Pictures are not part of the copy. Retype the lines from the first one through the line that contains "from pxr import".

### Data section:
# # # #

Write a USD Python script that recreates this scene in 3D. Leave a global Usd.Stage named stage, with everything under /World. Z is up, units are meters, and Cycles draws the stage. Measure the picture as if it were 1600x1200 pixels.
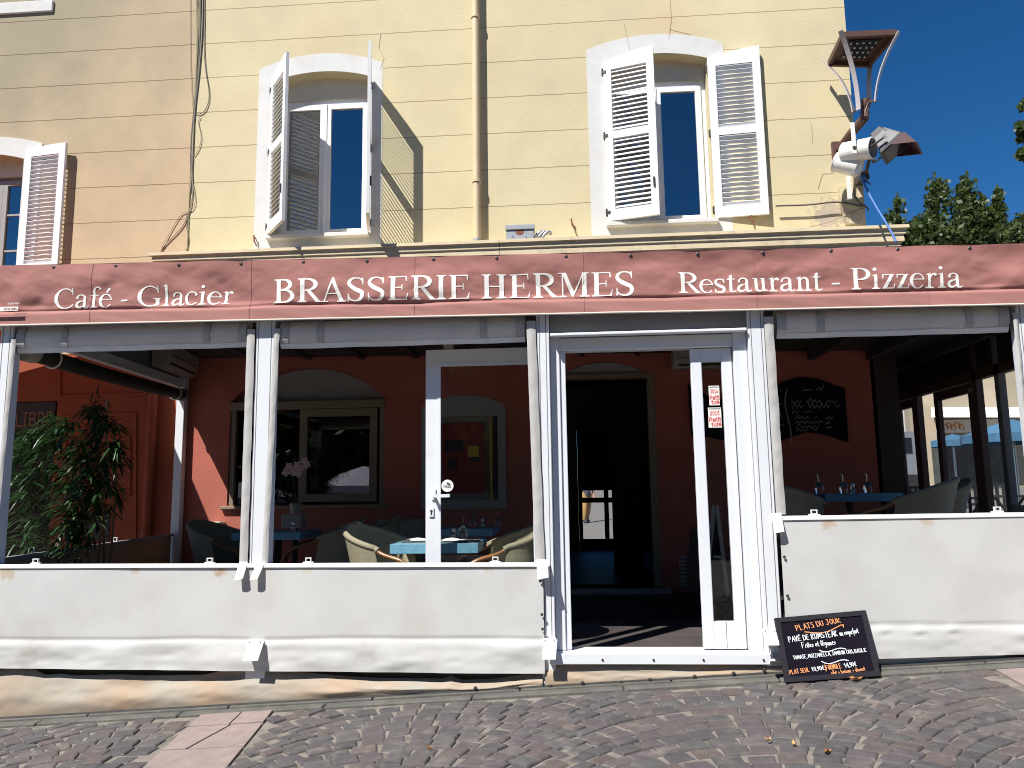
import math, random
import numpy as np, trimesh, usdkit, meshkit, manifold3d
from shapely.geometry import Polygon, box as sbox, LineString, Point
from shapely.ops import unary_union
from shapely import affinity
from pxr import Usd, UsdGeom, UsdLux, UsdShade, Gf, Sdf

# ------------------------------------------------------------------ camera, sky, sun, exposure
stage = Usd.Stage.CreateInMemory()
UsdGeom.SetStageUpAxis(stage, 'Z')
UsdGeom.SetStageMetersPerUnit(stage, 1.0)
UsdGeom.Xform.Define(stage, '/World')
UsdGeom.Scope.Define(stage, '/World/Looks')
FPX, YAW, PITCH, ROLL = 1220.0, math.radians(4.2), math.radians(8.0), 0.014
CAM = np.array([0.0, -5.2, 1.06])
FWD = np.array([-math.sin(YAW) * math.cos(PITCH), math.cos(YAW) * math.cos(PITCH), math.sin(PITCH)])
_r = np.array([math.cos(YAW), math.sin(YAW), 0.0]); _u = np.cross(_r, FWD)
RGT = _r * math.cos(ROLL) - _u * math.sin(ROLL); UPV = _r * math.sin(ROLL) + _u * math.cos(ROLL)
EXPOSURE = 0.68
SUN_TO = np.array([-0.50, -0.63, 1.047]); SUN_TO /= np.linalg.norm(SUN_TO)
SUN_I, SKY_S = 1.2, 0.05
cam = UsdGeom.Camera.Define(stage, '/World/camera')
M = Gf.Matrix4d(*[float(v) for v in (*RGT, 0, *UPV, 0, *(-FWD), 0, *CAM, 1)])
cam.AddTransformOp().Set(M)
cam.CreateHorizontalApertureAttr(36.0); cam.CreateVerticalApertureAttr(27.0)
cam.CreateFocalLengthAttr(36.0 * FPX / 1600.0)
cam.CreateClippingRangeAttr(Gf.Vec2f(0.05, 2000.0))
cam.CreateExposureAttr(EXPOSURE)
sun_elev = math.asin(SUN_TO[2]); sun_rot = math.atan2(SUN_TO[0], SUN_TO[1])
usdkit.material(stage, '/World/Looks/sky', {
    's': ('sky_texture', {'sky_type': 'single_scattering', 'sun_disc': False, 'sun_elevation': sun_elev, 'sun_rotation': sun_rot,
                          'air_density': 1.0, 'aerosol_density': 0.0, 'ozone_density': 6.0, 'altitude': 2500.0}),
    'h': ('hsv', {'saturation': 1.24, 'value': 1.32}),
    'b': ('background_shader', {'strength': SKY_S})}, [('s.color', 'h.color'), ('h.color', 'b.color')], surface='b.background')
dome = UsdLux.DomeLight.Define(stage, '/World/sky')
UsdShade.MaterialBindingAPI.Apply(dome.GetPrim()).Bind(UsdShade.Material.Get(stage, '/World/Looks/sky'))
dome.GetPrim().SetCustomDataByKey('kind', 'structure')
sun = UsdLux.DistantLight.Define(stage, '/World/sun')
sun.CreateIntensityAttr(SUN_I); sun.CreateAngleAttr(0.5); sun.CreateColorAttr(Gf.Vec3f(1.0, 0.97, 0.92))
sun.CreateNormalizeAttr(True)
zc = SUN_TO; xc = np.cross([0, 0, 1.0], zc); xc /= np.linalg.norm(xc); yc = np.cross(zc, xc)
UsdGeom.Xformable(sun).AddTransformOp().Set(Gf.Matrix4d(*[float(v) for v in (*xc, 0, *yc, 0, *zc, 0, 0, 0, 0, 1)]))

# ------------------------------------------------------------------ helpers
rng = np.random.default_rng(7); random.seed(7)
PI = math.pi

def ray(px, py):
    return FWD + RGT * (px - 800) / FPX - UPV * (py - 600) / FPX

def at(px, py, Y=0.0):
    d = ray(px, py); return CAM + d * (Y - CAM[1]) / d[1]

def ground_z(x, y):
    return -0.171 + 0.0596 * np.asarray(x, float) + 0.02 * np.asarray(y, float)

NAMES = {}; OFFSET = {}

def numbered(parent, name):
    k = (parent, name); n = NAMES.get(k, -1) + 1; NAMES[k] = n
    return name if n == 0 else f'{name}_{n:03d}'

def tag(p, label=None, cat=None, group=None, kind=None):
    for k, v in (('label', label), ('category', cat), ('group', group), ('kind', kind)):
        if v: p.SetCustomDataByKey(k, v)
    return p

def thing(name, label=None, cat=None, loc=(0, 0, 0), group=None, kind=None, rotz=0.0, local=False):
    x = UsdGeom.Xform.Define(stage, '/World/' + numbered('', name))
    x.AddTranslateOp().Set(Gf.Vec3d(*map(float, loc))); x.AddRotateZOp().Set(float(rotz))
    p = x.GetPrim(); tag(p, label, cat, group, kind)
    OFFSET[str(p.GetPath())] = np.zeros(3) if local else np.array(loc, float)
    return p

def cat_mesh(ms):
    ms = [m for m in ms if m is not None]
    return ms[0] if len(ms) == 1 else trimesh.util.concatenate(ms)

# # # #

### Solution to this task:
Write a USD Python script that recreates this scene in 3D. Leave a global Usd.Stage named stage, with everything under /World. Z is up, units are meters, and Cycles draws the stage. Measure the picture as if it were 1600x1200 pixels.
import math, random
import numpy as np, trimesh, usdkit, meshkit, manifold3d
from shapely.geometry import Polygon, box as sbox, LineString, Point
from shapely.ops import unary_union
from shapely import affinity
from pxr import Usd, UsdGeom, UsdLux, UsdShade, Gf, Sdf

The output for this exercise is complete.